[Start Data excerpt]

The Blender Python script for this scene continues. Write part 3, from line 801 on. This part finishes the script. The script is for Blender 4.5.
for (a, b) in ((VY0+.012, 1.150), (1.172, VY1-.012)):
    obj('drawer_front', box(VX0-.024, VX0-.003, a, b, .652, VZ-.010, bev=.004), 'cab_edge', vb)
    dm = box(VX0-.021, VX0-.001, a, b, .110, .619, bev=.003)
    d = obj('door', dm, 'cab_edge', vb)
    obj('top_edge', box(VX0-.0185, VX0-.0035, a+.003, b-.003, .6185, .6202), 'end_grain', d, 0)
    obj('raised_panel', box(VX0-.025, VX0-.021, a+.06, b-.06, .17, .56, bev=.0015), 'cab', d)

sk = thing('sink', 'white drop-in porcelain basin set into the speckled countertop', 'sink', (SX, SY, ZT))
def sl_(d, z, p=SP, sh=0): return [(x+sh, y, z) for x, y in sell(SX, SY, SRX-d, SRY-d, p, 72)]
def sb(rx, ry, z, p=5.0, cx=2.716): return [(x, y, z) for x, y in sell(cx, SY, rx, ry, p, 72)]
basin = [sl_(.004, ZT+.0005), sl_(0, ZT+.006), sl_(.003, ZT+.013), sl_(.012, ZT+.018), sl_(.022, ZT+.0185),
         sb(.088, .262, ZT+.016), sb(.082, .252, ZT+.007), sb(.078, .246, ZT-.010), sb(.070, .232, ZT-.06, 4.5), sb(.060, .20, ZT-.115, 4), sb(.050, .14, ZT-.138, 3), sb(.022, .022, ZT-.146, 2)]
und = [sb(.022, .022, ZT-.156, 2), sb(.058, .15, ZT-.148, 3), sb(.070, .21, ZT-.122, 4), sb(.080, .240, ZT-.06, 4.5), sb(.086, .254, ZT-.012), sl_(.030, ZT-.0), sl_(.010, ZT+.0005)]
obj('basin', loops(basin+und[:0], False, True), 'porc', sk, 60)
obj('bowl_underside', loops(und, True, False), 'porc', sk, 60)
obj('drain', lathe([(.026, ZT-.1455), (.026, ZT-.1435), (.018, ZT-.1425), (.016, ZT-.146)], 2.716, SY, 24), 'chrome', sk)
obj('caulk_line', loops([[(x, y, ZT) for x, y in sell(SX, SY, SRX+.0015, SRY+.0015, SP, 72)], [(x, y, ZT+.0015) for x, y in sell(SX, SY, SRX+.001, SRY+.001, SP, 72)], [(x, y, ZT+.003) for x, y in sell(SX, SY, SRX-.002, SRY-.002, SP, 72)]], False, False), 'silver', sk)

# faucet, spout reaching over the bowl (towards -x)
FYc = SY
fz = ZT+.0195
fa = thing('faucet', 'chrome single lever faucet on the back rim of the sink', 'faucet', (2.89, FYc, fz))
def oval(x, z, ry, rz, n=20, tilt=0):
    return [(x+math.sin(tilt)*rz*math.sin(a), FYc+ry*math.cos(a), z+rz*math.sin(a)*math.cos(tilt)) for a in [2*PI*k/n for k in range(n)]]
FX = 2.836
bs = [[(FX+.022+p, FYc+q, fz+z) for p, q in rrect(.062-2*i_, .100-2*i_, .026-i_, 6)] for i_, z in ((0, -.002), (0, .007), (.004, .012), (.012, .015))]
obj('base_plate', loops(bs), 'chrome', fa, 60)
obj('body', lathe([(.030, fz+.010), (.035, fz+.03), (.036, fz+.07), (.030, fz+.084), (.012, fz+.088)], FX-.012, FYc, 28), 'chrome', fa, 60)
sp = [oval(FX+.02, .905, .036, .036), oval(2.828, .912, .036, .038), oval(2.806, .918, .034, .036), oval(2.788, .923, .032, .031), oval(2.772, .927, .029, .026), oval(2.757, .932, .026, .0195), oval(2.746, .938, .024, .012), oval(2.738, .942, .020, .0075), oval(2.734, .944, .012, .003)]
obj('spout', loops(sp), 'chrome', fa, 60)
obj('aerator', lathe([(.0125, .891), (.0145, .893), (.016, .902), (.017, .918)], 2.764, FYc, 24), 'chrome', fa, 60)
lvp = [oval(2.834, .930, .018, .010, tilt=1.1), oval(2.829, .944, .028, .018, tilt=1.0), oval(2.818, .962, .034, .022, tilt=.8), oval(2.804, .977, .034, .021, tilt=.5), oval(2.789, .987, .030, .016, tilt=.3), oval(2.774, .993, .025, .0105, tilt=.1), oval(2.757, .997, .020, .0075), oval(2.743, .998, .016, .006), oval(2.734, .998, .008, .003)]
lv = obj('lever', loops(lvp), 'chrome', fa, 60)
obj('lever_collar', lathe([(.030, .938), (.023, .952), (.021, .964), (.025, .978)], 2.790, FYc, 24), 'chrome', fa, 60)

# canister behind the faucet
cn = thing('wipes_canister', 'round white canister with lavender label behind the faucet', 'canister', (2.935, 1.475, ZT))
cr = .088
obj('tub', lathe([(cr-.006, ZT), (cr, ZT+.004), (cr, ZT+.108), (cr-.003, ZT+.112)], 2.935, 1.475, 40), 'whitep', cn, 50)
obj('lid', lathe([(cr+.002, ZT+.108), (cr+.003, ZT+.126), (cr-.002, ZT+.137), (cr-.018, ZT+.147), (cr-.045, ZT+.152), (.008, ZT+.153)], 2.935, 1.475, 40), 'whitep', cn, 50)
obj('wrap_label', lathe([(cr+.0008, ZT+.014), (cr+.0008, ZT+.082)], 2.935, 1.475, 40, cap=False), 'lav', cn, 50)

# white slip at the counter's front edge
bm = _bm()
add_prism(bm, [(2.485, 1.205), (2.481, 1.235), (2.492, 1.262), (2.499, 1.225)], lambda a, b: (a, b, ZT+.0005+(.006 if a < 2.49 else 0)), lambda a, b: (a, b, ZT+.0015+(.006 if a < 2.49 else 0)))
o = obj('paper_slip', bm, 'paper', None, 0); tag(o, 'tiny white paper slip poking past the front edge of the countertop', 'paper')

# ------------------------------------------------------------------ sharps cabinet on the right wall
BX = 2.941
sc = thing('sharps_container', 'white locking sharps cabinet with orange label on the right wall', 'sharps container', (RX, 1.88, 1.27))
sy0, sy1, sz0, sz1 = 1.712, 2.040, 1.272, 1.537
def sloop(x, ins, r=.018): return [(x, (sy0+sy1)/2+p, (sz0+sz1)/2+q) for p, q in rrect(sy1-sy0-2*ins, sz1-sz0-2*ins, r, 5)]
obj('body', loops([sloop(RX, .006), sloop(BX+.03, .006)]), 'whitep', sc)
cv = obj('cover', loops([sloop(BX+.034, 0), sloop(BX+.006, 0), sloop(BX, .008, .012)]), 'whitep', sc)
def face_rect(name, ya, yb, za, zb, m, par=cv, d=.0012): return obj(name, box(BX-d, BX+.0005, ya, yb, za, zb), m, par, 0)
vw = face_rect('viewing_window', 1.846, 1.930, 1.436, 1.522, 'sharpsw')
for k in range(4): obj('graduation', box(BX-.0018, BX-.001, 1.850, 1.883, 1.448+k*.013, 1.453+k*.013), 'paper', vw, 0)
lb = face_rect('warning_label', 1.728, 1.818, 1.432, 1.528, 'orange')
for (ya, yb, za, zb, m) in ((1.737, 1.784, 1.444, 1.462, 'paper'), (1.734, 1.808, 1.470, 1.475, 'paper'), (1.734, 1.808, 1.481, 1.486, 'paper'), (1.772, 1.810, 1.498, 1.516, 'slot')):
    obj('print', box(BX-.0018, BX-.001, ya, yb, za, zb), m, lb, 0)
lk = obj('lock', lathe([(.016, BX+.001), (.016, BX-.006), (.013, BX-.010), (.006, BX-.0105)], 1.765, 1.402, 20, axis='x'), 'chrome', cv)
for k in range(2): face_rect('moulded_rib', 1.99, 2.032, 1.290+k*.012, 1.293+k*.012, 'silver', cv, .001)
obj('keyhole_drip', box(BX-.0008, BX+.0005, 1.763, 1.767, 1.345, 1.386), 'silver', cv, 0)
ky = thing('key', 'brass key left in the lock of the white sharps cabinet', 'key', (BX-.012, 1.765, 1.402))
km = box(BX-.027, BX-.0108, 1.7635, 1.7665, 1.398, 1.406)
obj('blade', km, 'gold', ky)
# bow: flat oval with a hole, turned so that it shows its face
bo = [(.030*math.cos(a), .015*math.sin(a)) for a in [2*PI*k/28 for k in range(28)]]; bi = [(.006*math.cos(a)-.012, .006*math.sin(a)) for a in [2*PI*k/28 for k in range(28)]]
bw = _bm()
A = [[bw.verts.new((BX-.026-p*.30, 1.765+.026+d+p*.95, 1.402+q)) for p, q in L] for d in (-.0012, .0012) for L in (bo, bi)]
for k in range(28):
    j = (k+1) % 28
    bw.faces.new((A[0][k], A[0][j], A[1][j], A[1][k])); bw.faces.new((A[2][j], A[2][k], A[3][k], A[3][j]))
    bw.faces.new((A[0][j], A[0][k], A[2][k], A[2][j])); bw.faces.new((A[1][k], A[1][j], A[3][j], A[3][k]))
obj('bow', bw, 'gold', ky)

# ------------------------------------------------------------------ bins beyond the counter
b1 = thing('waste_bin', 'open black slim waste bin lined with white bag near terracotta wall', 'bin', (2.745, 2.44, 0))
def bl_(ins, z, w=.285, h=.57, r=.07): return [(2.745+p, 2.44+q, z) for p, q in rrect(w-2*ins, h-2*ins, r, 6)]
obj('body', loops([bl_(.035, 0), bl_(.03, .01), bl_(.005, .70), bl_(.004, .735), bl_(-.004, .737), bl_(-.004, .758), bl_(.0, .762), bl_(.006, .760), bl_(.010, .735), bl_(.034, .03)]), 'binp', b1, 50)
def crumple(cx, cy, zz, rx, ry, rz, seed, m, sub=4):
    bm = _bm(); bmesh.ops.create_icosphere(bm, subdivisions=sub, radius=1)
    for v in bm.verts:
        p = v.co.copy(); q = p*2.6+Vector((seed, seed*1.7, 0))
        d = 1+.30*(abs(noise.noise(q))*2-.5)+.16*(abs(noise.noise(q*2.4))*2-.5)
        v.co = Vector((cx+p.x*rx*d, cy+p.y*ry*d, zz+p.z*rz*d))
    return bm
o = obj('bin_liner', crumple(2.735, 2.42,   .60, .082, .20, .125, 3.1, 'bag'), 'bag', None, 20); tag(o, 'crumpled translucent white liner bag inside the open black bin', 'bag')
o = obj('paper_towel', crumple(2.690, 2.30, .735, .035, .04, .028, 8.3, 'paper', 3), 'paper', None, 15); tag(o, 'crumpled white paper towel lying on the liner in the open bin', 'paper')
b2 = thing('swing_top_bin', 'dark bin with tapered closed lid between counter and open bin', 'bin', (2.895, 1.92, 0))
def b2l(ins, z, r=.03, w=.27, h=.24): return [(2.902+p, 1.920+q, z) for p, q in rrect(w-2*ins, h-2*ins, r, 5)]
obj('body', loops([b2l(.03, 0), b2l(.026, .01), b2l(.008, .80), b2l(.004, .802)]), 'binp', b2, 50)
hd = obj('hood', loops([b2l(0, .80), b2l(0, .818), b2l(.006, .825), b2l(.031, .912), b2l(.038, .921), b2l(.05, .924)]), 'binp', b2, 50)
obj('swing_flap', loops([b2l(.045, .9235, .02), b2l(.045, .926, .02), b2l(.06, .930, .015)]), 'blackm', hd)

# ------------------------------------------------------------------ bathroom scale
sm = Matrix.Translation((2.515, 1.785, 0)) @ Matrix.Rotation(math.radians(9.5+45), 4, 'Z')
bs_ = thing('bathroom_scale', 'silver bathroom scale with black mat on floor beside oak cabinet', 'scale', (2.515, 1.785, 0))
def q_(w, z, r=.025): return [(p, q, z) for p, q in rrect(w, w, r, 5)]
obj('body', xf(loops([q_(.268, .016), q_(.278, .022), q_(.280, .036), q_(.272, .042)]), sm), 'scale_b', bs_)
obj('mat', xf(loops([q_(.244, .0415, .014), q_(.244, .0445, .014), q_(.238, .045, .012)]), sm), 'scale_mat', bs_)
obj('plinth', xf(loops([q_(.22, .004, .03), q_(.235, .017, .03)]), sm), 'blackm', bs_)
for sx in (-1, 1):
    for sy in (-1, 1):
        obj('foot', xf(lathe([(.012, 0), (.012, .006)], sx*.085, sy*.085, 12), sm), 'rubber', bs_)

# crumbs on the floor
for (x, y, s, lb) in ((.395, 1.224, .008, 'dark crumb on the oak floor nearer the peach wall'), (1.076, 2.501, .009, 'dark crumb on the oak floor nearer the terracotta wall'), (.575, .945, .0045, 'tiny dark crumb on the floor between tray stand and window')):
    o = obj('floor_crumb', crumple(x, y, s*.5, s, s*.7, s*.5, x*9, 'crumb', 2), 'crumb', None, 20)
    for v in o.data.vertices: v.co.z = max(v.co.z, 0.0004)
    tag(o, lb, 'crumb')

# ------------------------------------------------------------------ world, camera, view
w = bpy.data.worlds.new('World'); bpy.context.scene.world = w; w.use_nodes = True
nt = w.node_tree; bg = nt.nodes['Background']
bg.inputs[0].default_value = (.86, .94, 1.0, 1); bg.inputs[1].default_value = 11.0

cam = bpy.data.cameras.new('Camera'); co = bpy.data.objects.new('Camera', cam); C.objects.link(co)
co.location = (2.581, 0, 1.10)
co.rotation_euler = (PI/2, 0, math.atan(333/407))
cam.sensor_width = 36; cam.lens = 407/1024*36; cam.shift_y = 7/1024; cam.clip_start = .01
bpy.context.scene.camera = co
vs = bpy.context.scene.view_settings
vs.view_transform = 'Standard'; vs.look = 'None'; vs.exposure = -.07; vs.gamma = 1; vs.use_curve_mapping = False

[End Data excerpt]

Task statement>
Return exactly the lines that run from the top of the listing above to the line containing "obj('caulk_line', loops([[(x, y, ZT)", please, keeping both end lines and leaving out everything else.

Written response>
The Blender Python script for this scene continues. Write part 3, from line 801 on. This part finishes the script. The script is for Blender 4.5.
for (a, b) in ((VY0+.012, 1.150), (1.172, VY1-.012)):
    obj('drawer_front', box(VX0-.024, VX0-.003, a, b, .652, VZ-.010, bev=.004), 'cab_edge', vb)
    dm = box(VX0-.021, VX0-.001, a, b, .110, .619, bev=.003)
    d = obj('door', dm, 'cab_edge', vb)
    obj('top_edge', box(VX0-.0185, VX0-.0035, a+.003, b-.003, .6185, .6202), 'end_grain', d, 0)
    obj('raised_panel', box(VX0-.025, VX0-.021, a+.06, b-.06, .17, .56, bev=.0015), 'cab', d)

sk = thing('sink', 'white drop-in porcelain basin set into the speckled countertop', 'sink', (SX, SY, ZT))
def sl_(d, z, p=SP, sh=0): return [(x+sh, y, z) for x, y in sell(SX, SY, SRX-d, SRY-d, p, 72)]
def sb(rx, ry, z, p=5.0, cx=2.716): return [(x, y, z) for x, y in sell(cx, SY, rx, ry, p, 72)]
basin = [sl_(.004, ZT+.0005), sl_(0, ZT+.006), sl_(.003, ZT+.013), sl_(.012, ZT+.018), sl_(.022, ZT+.0185),
         sb(.088, .262, ZT+.016), sb(.082, .252, ZT+.007), sb(.078, .246, ZT-.010), sb(.070, .232, ZT-.06, 4.5), sb(.060, .20, ZT-.115, 4), sb(.050, .14, ZT-.138, 3), sb(.022, .022, ZT-.146, 2)]
und = [sb(.022, .022, ZT-.156, 2), sb(.058, .15, ZT-.148, 3), sb(.070, .21, ZT-.122, 4), sb(.080, .240, ZT-.06, 4.5), sb(.086, .254, ZT-.012), sl_(.030, ZT-.0), sl_(.010, ZT+.0005)]
obj('basin', loops(basin+und[:0], False, True), 'porc', sk, 60)
obj('bowl_underside', loops(und, True, False), 'porc', sk, 60)
obj('drain', lathe([(.026, ZT-.1455), (.026, ZT-.1435), (.018, ZT-.1425), (.016, ZT-.146)], 2.716, SY, 24), 'chrome', sk)
obj('caulk_line', loops([[(x, y, ZT) for x, y in sell(SX, SY, SRX+.0015, SRY+.0015, SP, 72)], [(x, y, ZT+.0015) for x, y in sell(SX, SY, SRX+.001, SRY+.001, SP, 72)], [(x, y, ZT+.003) for x, y in sell(SX, SY, SRX-.002, SRY-.002, SP, 72)]], False, False), 'silver', sk)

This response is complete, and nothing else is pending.